Comme nous l'avons écrit dans un précédent article, le dollar fait face à un risque de "crise de confiance", notamment en raison de la politique douanière de Donald Trump. George Saravelos, stratégistes devises chez Deutsche Bank, estime que la façon dont les États-Unis ont calculé les droits de douane réciproques appliqués aux autres pays - grosso modo une formule niveau collège - "soulève des inquiétudes sérieuses sur la crédibilité de la politique économique (américaine)" malmenant par la même le dollar.

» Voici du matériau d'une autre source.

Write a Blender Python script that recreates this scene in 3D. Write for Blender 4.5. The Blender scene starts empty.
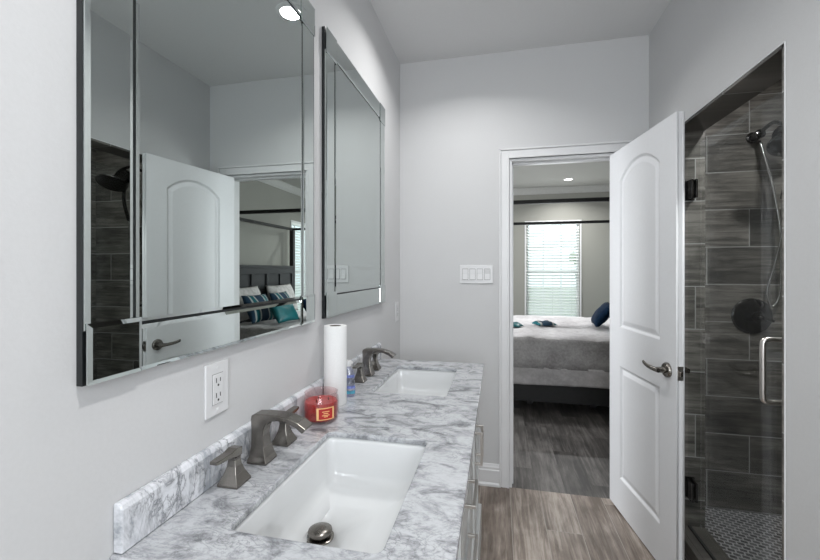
import bpy, bmesh, math, random
from mathutils import Vector, Matrix, noise
random.seed(7)
C = bpy.context.scene
COL = C.collection
PI = math.pi

# ------------------------------------------------------------------ camera
cd = bpy.data.cameras.new('camera'); cam = bpy.data.objects.new('camera', cd); COL.objects.link(cam)
cd.sensor_width = 36; cd.lens = 394.0 / 820 * 36
cd.shift_y = -10.0 / 820
cd.clip_start = 0.02
cam.location = (0.634, 0, 1.355)
cam.rotation_euler = (PI / 2, 0, math.atan(88 / 394.0))
C.camera = cam

# ------------------------------------------------------------------ world and exposure
w = bpy.data.worlds.new('sky'); C.world = w; w.use_nodes = True
bg = w.node_tree.nodes['Background']; bg.inputs[0].default_value = (0.80, 0.90, 1.0, 1); bg.inputs[1].default_value = 2.6
C.view_settings.view_transform = 'Standard'; C.view_settings.look = 'None'
C.view_settings.exposure = 0.0; C.view_settings.gamma = 1
C.view_settings.use_curve_mapping = False
C.cycles.max_bounces = 10; C.cycles.diffuse_bounces = 6; C.cycles.glossy_bounces = 6
C.cycles.transparent_max_bounces = 16
C.cycles.sample_clamp_indirect = 4.0

def area(name, loc, rot, sx, sy, power, col=(1, 1, 1), disk=False, spread=PI):
    l = bpy.data.lights.new(name, 'AREA'); l.shape = 'DISK' if disk else 'RECTANGLE'
    l.size = sx
    if not disk: l.size_y = sy
    l.energy = power; l.color = col; l.spread = spread
    o = bpy.data.objects.new(name, l); COL.objects.link(o); o.location = loc; o.rotation_euler = rot
    return o
# fill lamps at two added, unseen windows, and daylight at the visible bedroom window
area('bathroom_added_window_fill', (0.85, -1.36, 1.55), (PI / 2, 0, 0), 1.0, 1.3, 31, (0.94, 0.968, 1.0))  # fill lamp at an unseen window added behind the camera
area('bedroom_added_window_fill', (-2.40, 4.8, 1.5), (PI / 2, 0, -PI / 2), 1.4, 1.5, 150, (0.95, 0.97, 1.0))  # fill lamp at the added, unseen left-wall window
area('daylight_bedroom_window', (1.519, 6.84, 1.35), (-PI / 2, 0, 0), 0.8, 1.6, 14, (0.95, 0.98, 1.0))
CAN_BATH = 8; CAN_BED = 22; CAN_SHOWER = 15.0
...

George Saravelos craint que les investisseurs n'aient plus foi dans les perspectives de l'économie américaine. Ce qui pourrait créer un bouleversement majeur: les flux de capitaux qui se sont constamment déportés, lors de la dernière décennie, du reste de monde vers les États-Unis (ou plus exactement sur les actifs américains) pourraient repartir vers leurs pays d'origine. Un tel scénario affaiblirait considérablement le dollar.

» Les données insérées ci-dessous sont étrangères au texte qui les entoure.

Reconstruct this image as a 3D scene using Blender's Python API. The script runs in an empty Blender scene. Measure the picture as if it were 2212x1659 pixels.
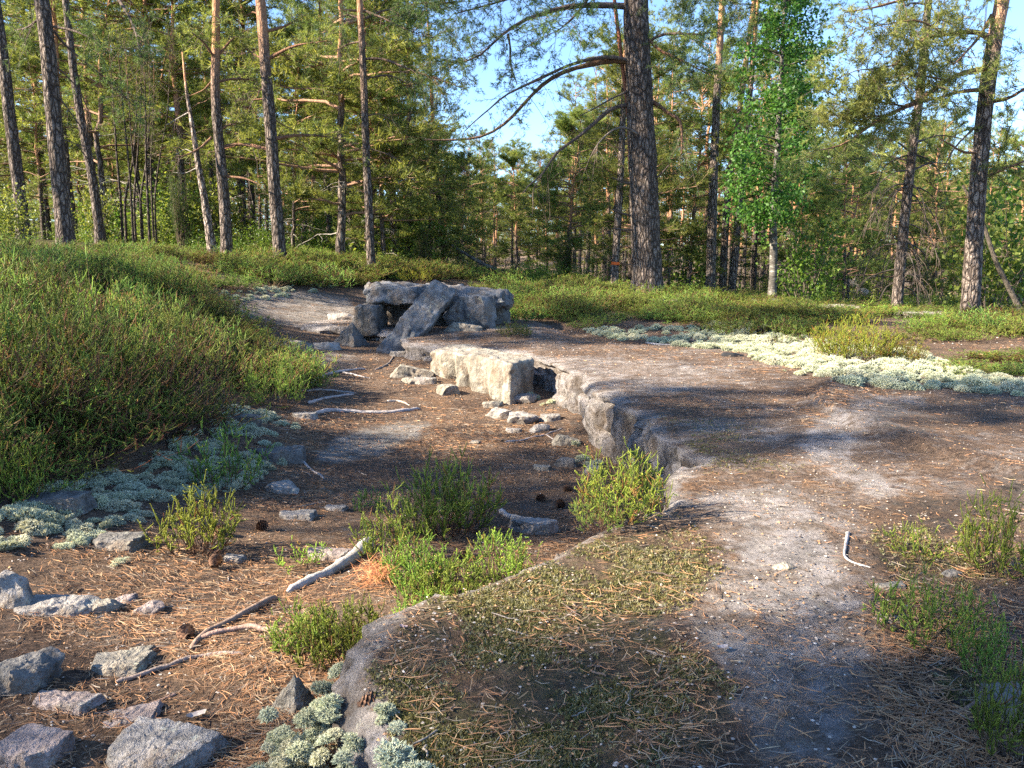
import bpy, math, numpy as np
from mathutils import Vector, geometry as mgeo

# ------------------------------------------------------------------ camera, sky, sun, exposure
sc = bpy.context.scene
COL = sc.collection
F = 1671.0                      # focal length in units of a 2212 x 1659 picture
PITCH = math.radians(8.6)
CAMZ = 0.8
cd = bpy.data.cameras.new('camera'); cam = bpy.data.objects.new('camera', cd); COL.objects.link(cam)
cam.location = (0, 0, CAMZ); cam.rotation_euler = (math.pi/2 - PITCH, 0, 0)
cd.sensor_width = 36; cd.lens = 36*F/2212; cd.clip_start = .02; cd.clip_end = 2000
sc.camera = cam
SUN_AZ, SUN_EL = math.radians(-105), math.radians(31)
w = bpy.data.worlds.new('World'); sc.world = w; w.use_nodes = True
wn = w.node_tree; bg = wn.nodes['Background']
sky = wn.nodes.new('ShaderNodeTexSky'); sky.sky_type = 'NISHITA'; sky.sun_disc = False
sky.sun_elevation = SUN_EL; sky.sun_rotation = SUN_AZ % (2*math.pi)
sky.altitude = 600; sky.air_density = .85; sky.dust_density = .05; sky.ozone_density = 4.0
wn.links.new(sky.outputs[0], bg.inputs[0]); bg.inputs[1].default_value = .088
sd = bpy.data.lights.new('sun', 'SUN'); sun = bpy.data.objects.new('sun', sd); COL.objects.link(sun)
sd.energy = 5.0; sd.angle = math.radians(.53); sd.color = (1, .87, .68)
SUNV = Vector((math.sin(SUN_AZ)*math.cos(SUN_EL), math.cos(SUN_AZ)*math.cos(SUN_EL), math.sin(SUN_EL)))
sun.rotation_euler = SUNV.to_track_quat('Z', 'Y').to_euler(); sun.location = SUNV*30
sc.view_settings.view_transform = 'Standard'; sc.view_settings.look = 'None'
sc.view_settings.gamma = 1; sc.view_settings.use_curve_mapping = False
sc.view_settings.exposure = 2.38
cy = sc.cycles
cy.max_bounces = 6; cy.diffuse_bounces = 4; cy.glossy_bounces = 2; cy.transmission_bounces = 4; cy.transparent_max_bounces = 4
cy.use_denoising = False
cy.sample_clamp_indirect = 6
sc.render.filter_size = 1.2

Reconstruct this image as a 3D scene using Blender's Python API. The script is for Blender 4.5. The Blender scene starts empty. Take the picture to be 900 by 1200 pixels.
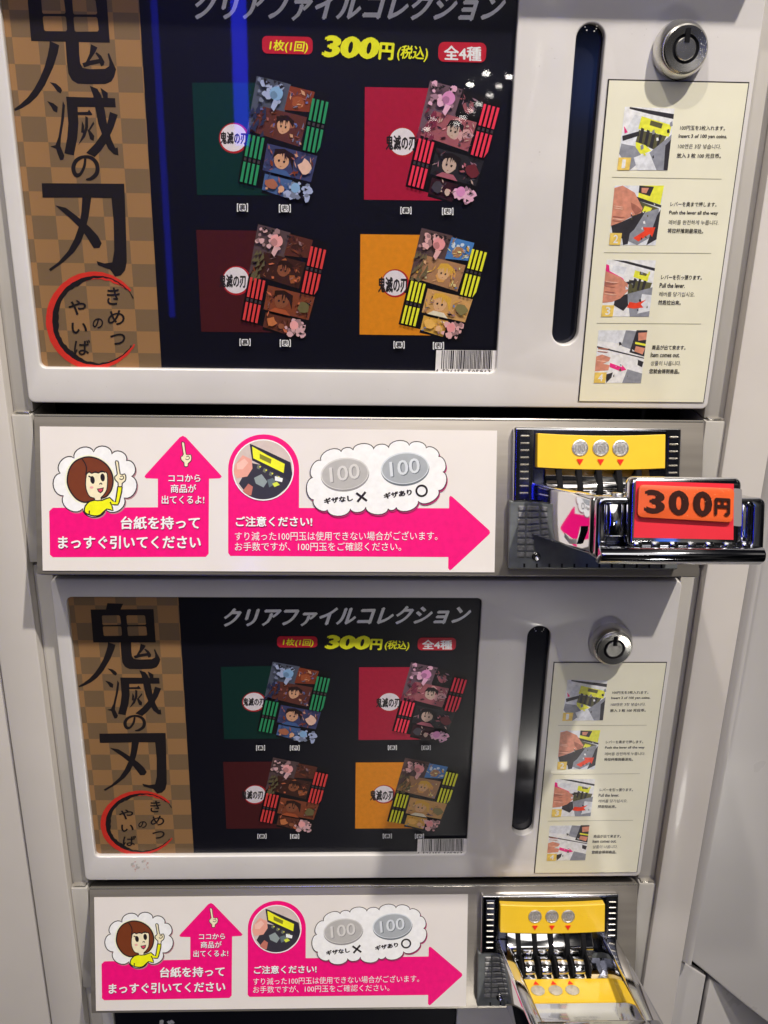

"À la fin des fins, les États-Unis ont un important déficit courant (le déficit commercial auquel on ajoute les flux nets de services et les flux nets de revenus financiers, NDLR) et la stabilité de leur monnaie dépend des entrées de capitaux", explique-t-il.
Notons toutefois qu'une hausse de l'euro face au dollar, si elle témoigne d'un regain de confiance pour les actifs européens, n'est pas forcément une bonne chose pour les marchés actions. "Si l'euro a probablement progressé pour de bonnes raisons (rapatriement de capitaux des États-Unis, croissance plus forte et optimisme quant aux mesures de relance allemandes), il a un impact négatif sur les révisions des bénéfices par action et menace donc la performance relative de l'Europe par rapport aux États-Unis", prévient Barclays.
"Un euro plus fort ajoute également au casse-tête de la Banque centrale européenne, dont la réunion de la semaine prochaine sera donc suivie de près", prévient par ailleurs la banque britannique.